The load-deflection curve of specimen S-U that was anchored with end U-wraps propagated similarly to specimen S but with comparatively higher yield and peak loads. Particularly, the yield and peak loads of specimen S-U were 81 and 88 kN, respectively. The advantage of anchorage was also pronounced in the deflection of the beam, where the yield and peak loads occurred at higher deflections (5.3 and 6.9 mm, respectively) than that of specimen S (3.5 and 4.7 mm, respectively), as indicated in Figure 5b. After the ultimate state, a loss in the load-deflection capacity was widely observed due to the local debonding of the CFRP plates. However, the presence of anchorage resulted in sustaining the load for some time before failure. Specimen S-U ultimately failed due to a rupture in one of the U-wraps that was followed by concrete crushing in the compression zone between the loading points, as shown in Figure 6d.
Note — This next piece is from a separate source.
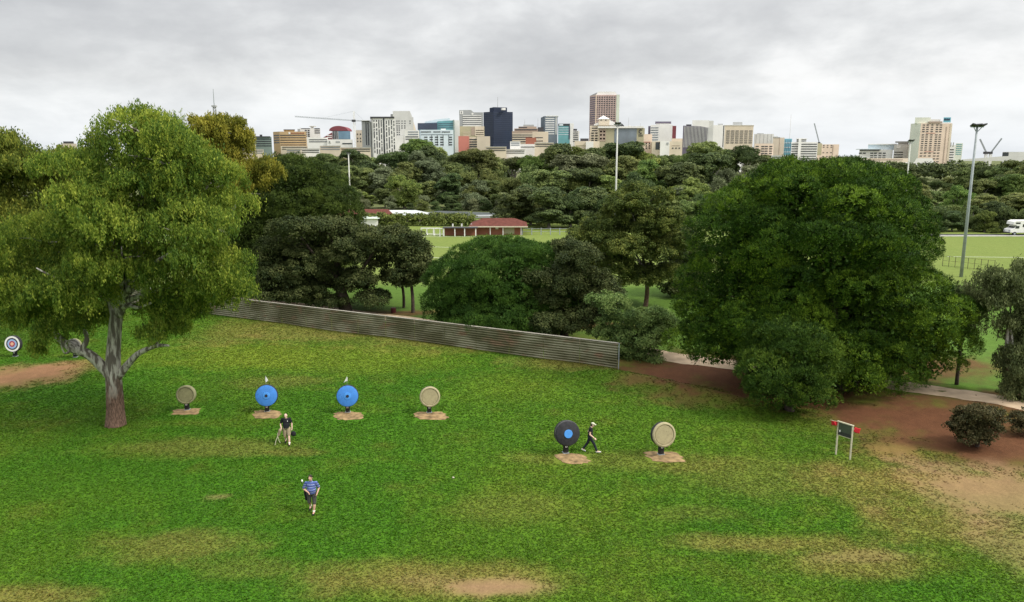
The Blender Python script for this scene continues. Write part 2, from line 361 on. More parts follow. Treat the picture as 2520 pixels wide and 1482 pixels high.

It can be seen from Figure 5c that the load-deflection response of specimens S-2A, S-4A(d), and S-4A(s) that were strengthened with CFRP plates and spike anchors have increased post-cracking stiffness, yield load, and ultimate loads compared to the control specimen CB. The effect of anchorage is demonstrated in the enhanced load-carrying capacity of the anchored specimens compared to the unanchored specimen S. In addition, the load was sustained in the anchored specimens after the initial drop that occurred due to local debonding of the CFRP plate. This is because the anchors transferred the load from the CFRP plate to the concrete after local debonding.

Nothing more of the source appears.